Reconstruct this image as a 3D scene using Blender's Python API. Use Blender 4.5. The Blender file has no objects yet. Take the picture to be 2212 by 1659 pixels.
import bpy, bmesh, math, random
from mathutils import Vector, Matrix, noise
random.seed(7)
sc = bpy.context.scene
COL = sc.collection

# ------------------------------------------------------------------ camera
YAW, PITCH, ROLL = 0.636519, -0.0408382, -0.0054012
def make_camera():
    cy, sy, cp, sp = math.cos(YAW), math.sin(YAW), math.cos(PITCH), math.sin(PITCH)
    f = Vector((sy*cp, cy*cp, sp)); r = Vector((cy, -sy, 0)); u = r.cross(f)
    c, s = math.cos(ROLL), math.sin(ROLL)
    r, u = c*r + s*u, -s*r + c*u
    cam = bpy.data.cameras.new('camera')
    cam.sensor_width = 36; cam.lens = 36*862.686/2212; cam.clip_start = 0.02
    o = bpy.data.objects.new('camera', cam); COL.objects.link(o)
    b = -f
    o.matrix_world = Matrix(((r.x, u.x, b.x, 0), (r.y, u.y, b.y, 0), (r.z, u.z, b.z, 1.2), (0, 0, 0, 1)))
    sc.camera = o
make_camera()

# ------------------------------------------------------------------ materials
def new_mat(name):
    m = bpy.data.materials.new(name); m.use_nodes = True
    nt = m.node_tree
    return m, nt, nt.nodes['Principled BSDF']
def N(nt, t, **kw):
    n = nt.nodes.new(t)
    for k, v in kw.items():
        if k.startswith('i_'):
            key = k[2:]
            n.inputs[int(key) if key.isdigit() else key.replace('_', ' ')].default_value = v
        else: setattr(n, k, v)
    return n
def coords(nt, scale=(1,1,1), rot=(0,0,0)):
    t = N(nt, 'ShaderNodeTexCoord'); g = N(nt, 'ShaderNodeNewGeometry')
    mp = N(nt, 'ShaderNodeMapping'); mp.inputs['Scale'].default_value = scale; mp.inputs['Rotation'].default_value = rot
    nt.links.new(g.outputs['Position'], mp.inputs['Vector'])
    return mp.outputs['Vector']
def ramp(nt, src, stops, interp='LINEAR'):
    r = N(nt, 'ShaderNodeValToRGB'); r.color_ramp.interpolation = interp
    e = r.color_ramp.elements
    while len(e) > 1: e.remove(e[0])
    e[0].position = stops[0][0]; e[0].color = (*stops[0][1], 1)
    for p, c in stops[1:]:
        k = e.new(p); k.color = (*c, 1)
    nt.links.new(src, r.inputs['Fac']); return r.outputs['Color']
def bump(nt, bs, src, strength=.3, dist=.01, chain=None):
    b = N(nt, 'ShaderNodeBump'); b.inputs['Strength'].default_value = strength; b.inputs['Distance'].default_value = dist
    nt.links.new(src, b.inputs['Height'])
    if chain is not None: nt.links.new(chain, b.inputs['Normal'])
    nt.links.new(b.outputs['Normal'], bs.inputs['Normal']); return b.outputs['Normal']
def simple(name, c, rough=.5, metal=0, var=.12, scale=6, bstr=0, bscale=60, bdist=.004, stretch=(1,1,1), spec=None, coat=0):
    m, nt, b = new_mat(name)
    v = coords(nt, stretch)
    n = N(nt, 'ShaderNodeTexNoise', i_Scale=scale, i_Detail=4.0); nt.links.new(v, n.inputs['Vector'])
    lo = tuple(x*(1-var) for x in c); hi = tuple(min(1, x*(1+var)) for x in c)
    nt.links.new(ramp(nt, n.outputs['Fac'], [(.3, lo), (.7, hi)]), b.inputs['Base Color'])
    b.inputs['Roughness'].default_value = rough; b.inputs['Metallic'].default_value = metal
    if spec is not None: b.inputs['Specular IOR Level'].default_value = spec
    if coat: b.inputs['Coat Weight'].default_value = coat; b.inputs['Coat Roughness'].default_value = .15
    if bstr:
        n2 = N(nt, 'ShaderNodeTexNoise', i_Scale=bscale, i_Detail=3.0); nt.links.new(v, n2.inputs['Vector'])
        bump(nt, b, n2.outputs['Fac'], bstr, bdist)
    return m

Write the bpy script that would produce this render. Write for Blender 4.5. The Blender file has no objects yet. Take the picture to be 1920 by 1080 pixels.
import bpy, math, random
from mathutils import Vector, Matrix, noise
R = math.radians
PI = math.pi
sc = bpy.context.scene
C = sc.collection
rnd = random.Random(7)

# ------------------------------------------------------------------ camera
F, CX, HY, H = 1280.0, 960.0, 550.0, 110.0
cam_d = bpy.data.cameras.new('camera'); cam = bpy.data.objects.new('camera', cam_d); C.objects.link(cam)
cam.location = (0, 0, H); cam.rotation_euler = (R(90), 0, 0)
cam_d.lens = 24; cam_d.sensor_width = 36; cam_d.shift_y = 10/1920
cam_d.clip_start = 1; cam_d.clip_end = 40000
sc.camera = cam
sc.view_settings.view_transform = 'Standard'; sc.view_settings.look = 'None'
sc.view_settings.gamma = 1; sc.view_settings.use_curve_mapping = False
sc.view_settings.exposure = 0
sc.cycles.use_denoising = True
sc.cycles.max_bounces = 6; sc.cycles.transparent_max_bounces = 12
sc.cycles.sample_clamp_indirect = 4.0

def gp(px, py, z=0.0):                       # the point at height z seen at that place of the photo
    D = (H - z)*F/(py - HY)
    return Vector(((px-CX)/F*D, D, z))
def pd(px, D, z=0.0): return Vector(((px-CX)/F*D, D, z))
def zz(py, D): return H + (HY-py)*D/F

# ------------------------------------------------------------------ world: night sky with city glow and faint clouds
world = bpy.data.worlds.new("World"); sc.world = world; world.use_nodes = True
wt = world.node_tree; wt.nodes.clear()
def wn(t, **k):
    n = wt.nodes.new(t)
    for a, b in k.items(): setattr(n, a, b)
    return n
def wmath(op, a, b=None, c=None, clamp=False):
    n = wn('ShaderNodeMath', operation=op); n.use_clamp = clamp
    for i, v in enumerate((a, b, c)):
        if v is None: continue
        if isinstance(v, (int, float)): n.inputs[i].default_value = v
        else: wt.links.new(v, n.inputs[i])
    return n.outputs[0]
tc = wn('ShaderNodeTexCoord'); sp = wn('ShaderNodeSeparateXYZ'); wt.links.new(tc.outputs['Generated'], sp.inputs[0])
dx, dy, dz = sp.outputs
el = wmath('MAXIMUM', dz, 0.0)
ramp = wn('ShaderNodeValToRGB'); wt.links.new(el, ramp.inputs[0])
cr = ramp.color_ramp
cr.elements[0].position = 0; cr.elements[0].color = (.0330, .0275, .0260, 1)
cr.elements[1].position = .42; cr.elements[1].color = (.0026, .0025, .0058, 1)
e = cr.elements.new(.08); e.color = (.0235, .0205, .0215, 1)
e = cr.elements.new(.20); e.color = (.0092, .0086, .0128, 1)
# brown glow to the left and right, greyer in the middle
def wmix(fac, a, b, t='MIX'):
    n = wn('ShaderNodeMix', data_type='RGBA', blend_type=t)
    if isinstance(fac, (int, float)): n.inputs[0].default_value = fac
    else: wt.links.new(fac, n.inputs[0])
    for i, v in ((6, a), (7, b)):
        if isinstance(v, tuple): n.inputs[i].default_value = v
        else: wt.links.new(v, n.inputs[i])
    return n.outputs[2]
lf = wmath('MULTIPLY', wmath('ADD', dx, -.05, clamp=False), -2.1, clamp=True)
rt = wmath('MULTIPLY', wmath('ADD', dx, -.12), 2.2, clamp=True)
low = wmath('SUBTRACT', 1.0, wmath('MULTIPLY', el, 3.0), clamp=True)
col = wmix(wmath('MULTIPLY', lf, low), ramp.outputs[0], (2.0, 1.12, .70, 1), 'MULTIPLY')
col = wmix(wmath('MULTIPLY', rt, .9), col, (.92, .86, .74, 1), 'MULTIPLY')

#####

- _Your goal_:
Each line of the material above must be retyped precisely.

- _Result of this exercise_:
Reconstruct this image as a 3D scene using Blender's Python API. Use Blender 4.5. The Blender file has no objects yet. Take the picture to be 2212 by 1659 pixels.
import bpy, bmesh, math, random
from mathutils import Vector, Matrix, noise
random.seed(7)
sc = bpy.context.scene
COL = sc.collection

# ------------------------------------------------------------------ camera
YAW, PITCH, ROLL = 0.636519, -0.0408382, -0.0054012
def make_camera():
    cy, sy, cp, sp = math.cos(YAW), math.sin(YAW), math.cos(PITCH), math.sin(PITCH)
    f = Vector((sy*cp, cy*cp, sp)); r = Vector((cy, -sy, 0)); u = r.cross(f)
    c, s = math.cos(ROLL), math.sin(ROLL)
    r, u = c*r + s*u, -s*r + c*u
    cam = bpy.data.cameras.new('camera')
    cam.sensor_width = 36; cam.lens = 36*862.686/2212; cam.clip_start = 0.02
    o = bpy.data.objects.new('camera', cam); COL.objects.link(o)
    b = -f
    o.matrix_world = Matrix(((r.x, u.x, b.x, 0), (r.y, u.y, b.y, 0), (r.z, u.z, b.z, 1.2), (0, 0, 0, 1)))
    sc.camera = o
make_camera()

# ------------------------------------------------------------------ materials
def new_mat(name):
    m = bpy.data.materials.new(name); m.use_nodes = True
    nt = m.node_tree
    return m, nt, nt.nodes['Principled BSDF']
def N(nt, t, **kw):
    n = nt.nodes.new(t)
    for k, v in kw.items():
        if k.startswith('i_'):
            key = k[2:]
            n.inputs[int(key) if key.isdigit() else key.replace('_', ' ')].default_value = v
        else: setattr(n, k, v)
    return n
def coords(nt, scale=(1,1,1), rot=(0,0,0)):
    t = N(nt, 'ShaderNodeTexCoord'); g = N(nt, 'ShaderNodeNewGeometry')
    mp = N(nt, 'ShaderNodeMapping'); mp.inputs['Scale'].default_value = scale; mp.inputs['Rotation'].default_value = rot
    nt.links.new(g.outputs['Position'], mp.inputs['Vector'])
    return mp.outputs['Vector']
def ramp(nt, src, stops, interp='LINEAR'):
    r = N(nt, 'ShaderNodeValToRGB'); r.color_ramp.interpolation = interp
    e = r.color_ramp.elements
    while len(e) > 1: e.remove(e[0])
    e[0].position = stops[0][0]; e[0].color = (*stops[0][1], 1)
    for p, c in stops[1:]:
        k = e.new(p); k.color = (*c, 1)
    nt.links.new(src, r.inputs['Fac']); return r.outputs['Color']
def bump(nt, bs, src, strength=.3, dist=.01, chain=None):
    b = N(nt, 'ShaderNodeBump'); b.inputs['Strength'].default_value = strength; b.inputs['Distance'].default_value = dist
    nt.links.new(src, b.inputs['Height'])
    if chain is not None: nt.links.new(chain, b.inputs['Normal'])
    nt.links.new(b.outputs['Normal'], bs.inputs['Normal']); return b.outputs['Normal']
def simple(name, c, rough=.5, metal=0, var=.12, scale=6, bstr=0, bscale=60, bdist=.004, stretch=(1,1,1), spec=None, coat=0):
    m, nt, b = new_mat(name)
    v = coords(nt, stretch)
    n = N(nt, 'ShaderNodeTexNoise', i_Scale=scale, i_Detail=4.0); nt.links.new(v, n.inputs['Vector'])
    lo = tuple(x*(1-var) for x in c); hi = tuple(min(1, x*(1+var)) for x in c)
    nt.links.new(ramp(nt, n.outputs['Fac'], [(.3, lo), (.7, hi)]), b.inputs['Base Color'])
    b.inputs['Roughness'].default_value = rough; b.inputs['Metallic'].default_value = metal
    if spec is not None: b.inputs['Specular IOR Level'].default_value = spec
    if coat: b.inputs['Coat Weight'].default_value = coat; b.inputs['Coat Roughness'].default_value = .15
    if bstr:
        n2 = N(nt, 'ShaderNodeTexNoise', i_Scale=bscale, i_Detail=3.0); nt.links.new(v, n2.inputs['Vector'])
        bump(nt, b, n2.outputs['Fac'], bstr, bdist)
    return m

Write the bpy script that would produce this render. Write for Blender 4.5. The Blender file has no objects yet. Take the picture to be 1920 by 1080 pixels.
import bpy, math, random
from mathutils import Vector, Matrix, noise
R = math.radians
PI = math.pi
sc = bpy.context.scene
C = sc.collection
rnd = random.Random(7)

# ------------------------------------------------------------------ camera
F, CX, HY, H = 1280.0, 960.0, 550.0, 110.0
cam_d = bpy.data.cameras.new('camera'); cam = bpy.data.objects.new('camera', cam_d); C.objects.link(cam)
cam.location = (0, 0, H); cam.rotation_euler = (R(90), 0, 0)
cam_d.lens = 24; cam_d.sensor_width = 36; cam_d.shift_y = 10/1920
cam_d.clip_start = 1; cam_d.clip_end = 40000
sc.camera = cam
sc.view_settings.view_transform = 'Standard'; sc.view_settings.look = 'None'
sc.view_settings.gamma = 1; sc.view_settings.use_curve_mapping = False
sc.view_settings.exposure = 0
sc.cycles.use_denoising = True
sc.cycles.max_bounces = 6; sc.cycles.transparent_max_bounces = 12
sc.cycles.sample_clamp_indirect = 4.0

def gp(px, py, z=0.0):                       # the point at height z seen at that place of the photo
    D = (H - z)*F/(py - HY)
    return Vector(((px-CX)/F*D, D, z))
def pd(px, D, z=0.0): return Vector(((px-CX)/F*D, D, z))
def zz(py, D): return H + (HY-py)*D/F

# ------------------------------------------------------------------ world: night sky with city glow and faint clouds
world = bpy.data.worlds.new("World"); sc.world = world; world.use_nodes = True
wt = world.node_tree; wt.nodes.clear()
def wn(t, **k):
    n = wt.nodes.new(t)
    for a, b in k.items(): setattr(n, a, b)
    return n
def wmath(op, a, b=None, c=None, clamp=False):
    n = wn('ShaderNodeMath', operation=op); n.use_clamp = clamp
    for i, v in enumerate((a, b, c)):
        if v is None: continue
        if isinstance(v, (int, float)): n.inputs[i].default_value = v
        else: wt.links.new(v, n.inputs[i])
    return n.outputs[0]
tc = wn('ShaderNodeTexCoord'); sp = wn('ShaderNodeSeparateXYZ'); wt.links.new(tc.outputs['Generated'], sp.inputs[0])
dx, dy, dz = sp.outputs
el = wmath('MAXIMUM', dz, 0.0)
ramp = wn('ShaderNodeValToRGB'); wt.links.new(el, ramp.inputs[0])
cr = ramp.color_ramp
cr.elements[0].position = 0; cr.elements[0].color = (.0330, .0275, .0260, 1)
cr.elements[1].position = .42; cr.elements[1].color = (.0026, .0025, .0058, 1)
e = cr.elements.new(.08); e.color = (.0235, .0205, .0215, 1)
e = cr.elements.new(.20); e.color = (.0092, .0086, .0128, 1)
# brown glow to the left and right, greyer in the middle
def wmix(fac, a, b, t='MIX'):
    n = wn('ShaderNodeMix', data_type='RGBA', blend_type=t)
    if isinstance(fac, (int, float)): n.inputs[0].default_value = fac
    else: wt.links.new(fac, n.inputs[0])
    for i, v in ((6, a), (7, b)):
        if isinstance(v, tuple): n.inputs[i].default_value = v
        else: wt.links.new(v, n.inputs[i])
    return n.outputs[2]
lf = wmath('MULTIPLY', wmath('ADD', dx, -.05, clamp=False), -2.1, clamp=True)
rt = wmath('MULTIPLY', wmath('ADD', dx, -.12), 2.2, clamp=True)
low = wmath('SUBTRACT', 1.0, wmath('MULTIPLY', el, 3.0), clamp=True)
col = wmix(wmath('MULTIPLY', lf, low), ramp.outputs[0], (2.0, 1.12, .70, 1), 'MULTIPLY')
col = wmix(wmath('MULTIPLY', rt, .9), col, (.92, .86, .74, 1), 'MULTIPLY')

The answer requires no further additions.